Die Kursivschrift würde ich auch weglassen, besonders hier: "wundern uns ernsthaft über Flutkatastrophen"; "mit ihrer Glaskugel rumgemacht,".

"Ich bin selbst unsicher mit dem Text. Es geht mir um die Durchlässigkeit zwischen OPfer- und Täterschaft." - So? Dann sind die ersten zwei Absätze nur eine Einleitung? Dann wäre aber die Einleitung länger als deine eigentliche Aussage. Da solltest du noch dran arbeiten.

Insgesamt eine nette kleine Erzählung.
Grüße
Chris

 

"Erich Gallemann verlies wütend die Wohnung,
Danke, wird verbessert!

So? Dann sind die ersten zwei Absätze nur eine Einleitung? Dann wäre aber die Einleitung länger als deine eigentliche Aussage.
Nein, von einer Einleitung würde ich hier nciht sprechen.

Manchmal sieht eine Rechnung aber so aus:


90,000,000,000 - 89,999,999,999 = 1.


*g

 
Zuletzt bearbeitet:

Mahlzeit!

Kurz mein Eindruck vom Text: Stilistisch sehr ausbaufähig, das wirkt teilweise schon fast wie Umgangssprache und daher stellenweise unfreiwillig komisch. Schön zu lesen oder wirklich unterhaltsam fand ich es jedenfalls nicht.

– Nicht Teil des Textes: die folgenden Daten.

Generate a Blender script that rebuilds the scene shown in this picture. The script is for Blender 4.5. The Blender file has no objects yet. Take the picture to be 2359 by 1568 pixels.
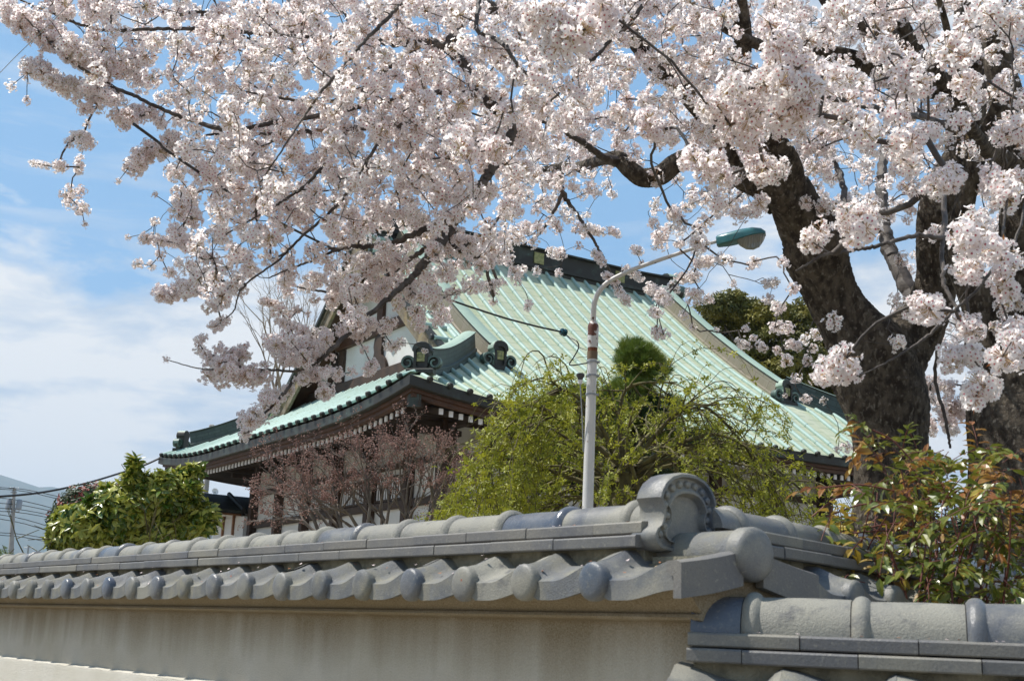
import bpy, math, random
import numpy as np
from mathutils import Vector, Matrix

# ------------------------------------------------------------------ camera, light, exposure
SC = bpy.context.scene
F, CX, CY = 2850.0, 1179.5, 784.0            # focal length and centre in units of a 2359 x 1568 picture
PITCH, ROLL = math.atan(681 / F), math.radians(2.3)
CAMP = np.array([0, 0, 1.6])
_f = np.array([0, math.cos(PITCH), math.sin(PITCH)]); _u = np.array([0, -math.sin(PITCH), math.cos(PITCH)]); _r = np.array([1.0, 0, 0])
cr, sr = math.cos(ROLL), math.sin(ROLL)
RX = cr * _r + sr * _u; RU = -sr * _r + cr * _u
cam = bpy.data.cameras.new("camera"); co = bpy.data.objects.new("camera", cam); SC.collection.objects.link(co)
m = Matrix.Identity(4)
CRX = cr * _r - -sr * _u
# image x axis and y axis in the world (picture turned clockwise by ROLL)
IX = cr * _r + sr * _u
IY = -sr * _r + cr * _u
for i in range(3):
    m[i][0] = IX[i]; m[i][1] = IY[i]; m[i][2] = -_f[i]; m[i][3] = CAMP[i]
co.matrix_world = m
cam.sensor_width = 36; cam.lens = F / 2359 * 36; cam.clip_start = 0.05; cam.clip_end = 20000
cam.dof.use_dof = True; cam.dof.focus_distance = 20.0; cam.dof.aperture_fstop = 12.0
SC.camera = co
SUN_AZ, SUN_EL = -79.0, 60.5
sd = Vector((math.sin(math.radians(SUN_AZ)) * math.cos(math.radians(SUN_EL)), math.cos(math.radians(SUN_AZ)) * math.cos(math.radians(SUN_EL)), math.sin(math.radians(SUN_EL))))
sl = bpy.data.lights.new("sun", 'SUN'); sl.energy = 5.0; sl.angle = math.radians(0.53); sl.color = (1.0, 0.955, 0.88)
so = bpy.data.objects.new("sun", sl); SC.collection.objects.link(so); so.rotation_euler = sd.to_track_quat('Z', 'Y').to_euler()
W = bpy.data.worlds.new("World"); SC.world = W; W.use_nodes = True
SC.view_settings.view_transform = 'Standard'; SC.view_settings.look = 'None'; SC.view_settings.exposure = 0.35; SC.view_settings.gamma = 1.0

class G:                                     # small node-graph helper
    def __init__(s, tree): s.t = tree; s.n = tree.nodes; s.l = tree.links
    def new(s, typ, ins=None, **kw):
        nd = s.n.new(typ)
        for k, v in kw.items(): setattr(nd, k, v)
        for k, v in (ins or {}).items():
            sk = nd.inputs[k]
            if isinstance(v, bpy.types.NodeSocket): s.l.new(v, sk)
            else:
                try: sk.default_value = v
                except Exception: sk.default_value = (v[0], v[1], v[2], 1)
        return nd
    def math(s, op, a, b=0.0, c=0.0, clamp=False): return s.new('ShaderNodeMath', {0: a, 1: b, 2: c}, operation=op, use_clamp=clamp).outputs[0]
    def mix(s, f, a, b): 
        nd = s.n.new('ShaderNodeMix'); nd.data_type = 'RGBA'
        for i, v in ((0, f), (6, a), (7, b)):
            sk = nd.inputs[i]
            if isinstance(v, bpy.types.NodeSocket): s.l.new(v, sk)
            else: sk.default_value = v if i == 0 else (v[0], v[1], v[2], 1)
        return nd.outputs[2]
    def noise(s, vec, scale, detail=4, rough=.55): return s.new('ShaderNodeTexNoise', {'Vector': vec, 'Scale': scale, 'Detail': detail, 'Roughness': rough}).outputs[0]
    def ramp(s, v, a, b, lo=0.0, hi=1.0): return s.new('ShaderNodeMapRange', {0: v, 1: a, 2: b, 3: lo, 4: hi}, clamp=True).outputs[0]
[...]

Inhaltlich komme ich dezent ins Kopfkratzen ... worauf genau willst du mit dieser Geschichte hinaus? Das ist ein wirres Kaleidoskop von Gedanken und unverständlichen Aussagen (was z.B. soll das mit dem Anpassen etc. - und was hat das in der Geschichte zu suchen?), das Wahrsagerinnenmotiv wird nur angerissen und dann hängen gelassen (ein paar platte Sätze in reinstem Tell statt Show und das war's), steht nackt und ohne einen roten Faden am Leib da und zittert vor sich hin, auch der Rest wirkt irgendwie ... zusammenhangslos. Mir fehlt ein thematischer Focus, vom satirischen Ansatz ganz zu schweigen. Deine Welt scheint sich zudem in 40 Jahren nur wenig zu verändern - sehr seltsam. Und deine im Kommentar gemachte Behauptung, dass er selbst sich am Ende ins Gesicht haut ... ähm ... Zeitreise? Unlogisch? Bahnhof? :susp:

 

Hi+danke.

Ich war mir mit dem Ding auch sehr unschlüssig. Ich denke, ich werde es einfach zum Eimer bringen.